Le service militaire, ce n'est pas une mince affaire... quand il s'agit de marcher au pas c'est comme mener un rude combat, faire un avec la troupe au pas cadencé et sans cesse recommencer pour constituer un ensemble impeccable... des matinées entières sont consacrées à cet apprentissage nous faisant faire au moins trente tours de l’immense cour bordée par les 3 grands bâtiments du casernement. Ça, sous un chaud soleil d’Été, provoque d'abondantes suées sous les bérets ou sous les casques suivant la nature de l'exercice ou des activités au programme du jour...

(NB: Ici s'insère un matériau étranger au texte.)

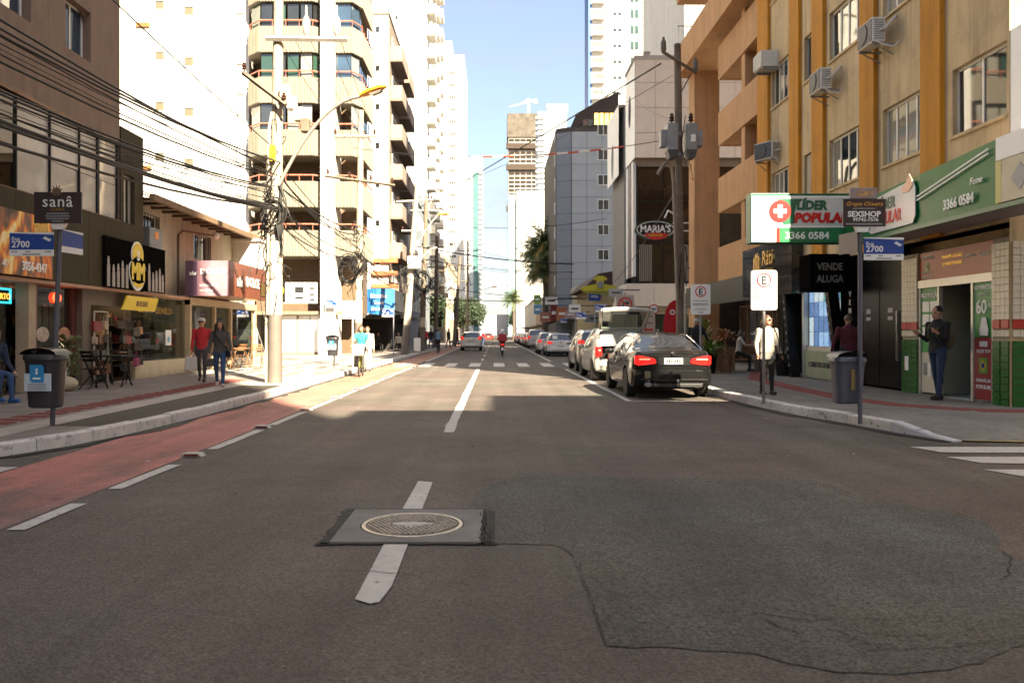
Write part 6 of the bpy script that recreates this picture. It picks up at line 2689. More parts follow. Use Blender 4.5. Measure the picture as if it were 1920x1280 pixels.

Han Dey ! Han Dey ! Han Dey ! hurle le sergent chef meneur, un dur à cuire de la cinquantaine, vraie tête brûlée qui a fait l'Indochine.
Section halte ! Et tout notre groupe en rang par quatre s'arrête comme un seul et même homme.
Repos ! Garde à Vous ! Repos ! Garde à vous ! Section... marche ! Et c'est reparti Han Dey ! Han Dey ! Han Dey ! On relève la tête, menton pointé vers l'horizon ! Et maintenant on chante : « Un gai luron des Flandres s'en vint en Wallonie »
Lorsque nous stationnons nous passons illico au maniement d'armes.
Arme sur l'épaule... droite ! Alors, en trois temps, le fusil au pied se retrouve sur l'épaule... et il faut que tout claque en rythme, selon une gestuelle parfaitement synchronisée pour que la manœuvre soit parfaite.
Au pied, ah oui au pied qu'est-ce que l'on porte ? non pas de seyants rangers comme ont les « marsouins » du RIMA au camp de la Braconne, mais de vulgaires brodequins à semelle cloutée avec, par-dessus, couvrant les mollets des guêtres à lacer. Il faut savoir que c'est en courant dans les escaliers que nous allons à l'armurerie au 3ème étage de notre bâtiment pour retirer le MAS 36 et que l'on redescend toujours en courant sur les marches cimentées lisses avec nos souliers à clous. Si jamais tu tombes, ce doit être sur le cul, pas question que le fusil heurte mur ou sol, si tu perds l'équilibre, tu dois tenir, les deux bras levés, ton fusil au-dessus de ta tête... l'arme c'est sacrée !... Eh bien sûr ça m'est arrivé de dévaler ainsi un demi étage sur le cul... avoir les fesses bien pommelées et bien fermes ce n'est pas inutile …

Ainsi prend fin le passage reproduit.